With respect to these changes, the American Company stated in its report for 1927:

"As the business grows and the country grows, conditions change. In the early days of the telephone business, it seemed essential that telephone instruments be owned and maintained by a central organization. This condition no longer obtains, and therefore, as previously stated, the telephone instruments heretofore owned by the American Telephone and Telegraph Company were sold to the operating companies and a reduction was made in the charge for services furnished under service contracts with those companies. In 1926, this charge was reduced from 4 1/2 percent to 4 percent of their gross telephone revenues, and this present reduction to 2 percent will result in revenues to the American Telephone and Telegraph Company somewhat less than the estimated cost of performing its services under these contracts.
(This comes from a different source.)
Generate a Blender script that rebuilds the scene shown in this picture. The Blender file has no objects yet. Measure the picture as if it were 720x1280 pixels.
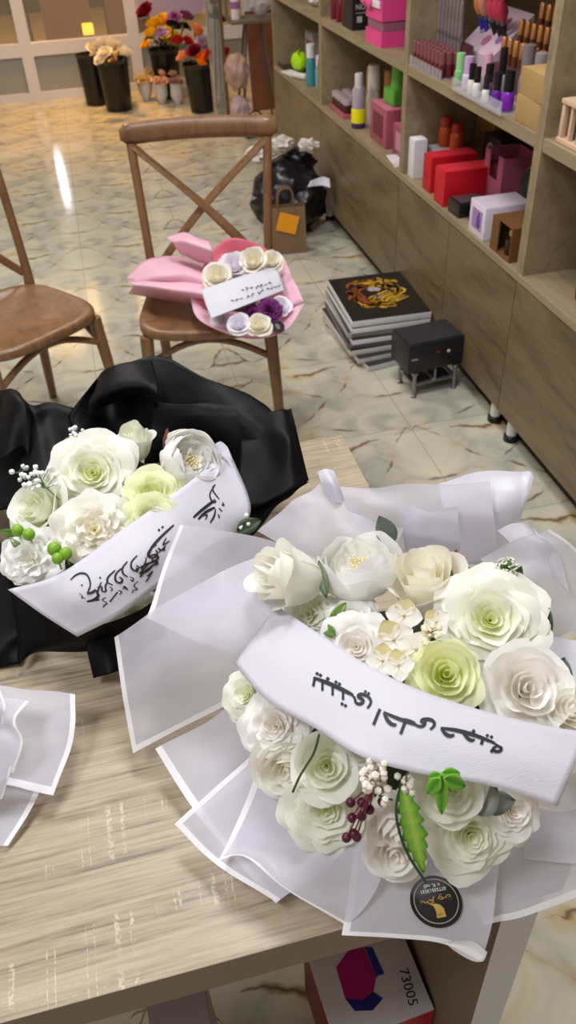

This is, however, in accord with our efforts to assist our Associated Companies in keeping down the cost of telephone service in every way possible."

[Footnote 9]

The Interstate Commerce Commission has observed:

"In devising methods for accumulating, recording, and utilizing the data essential to the ascertainment of service lives and depreciation rates, the railroad companies may well take note of the experience of the telephone companies. Much of this research and planning work has been done for the Bell System companies by a central organization of a few carefully selected engineers and accountants, and in this way it has been done better and more economically than if each of the numerous operating companies had been left to its own initiative. The independent telephone companies have also profited from this work."

Telephone and Railroad Depreciation Charges, Proposed Report of August 15, 1929.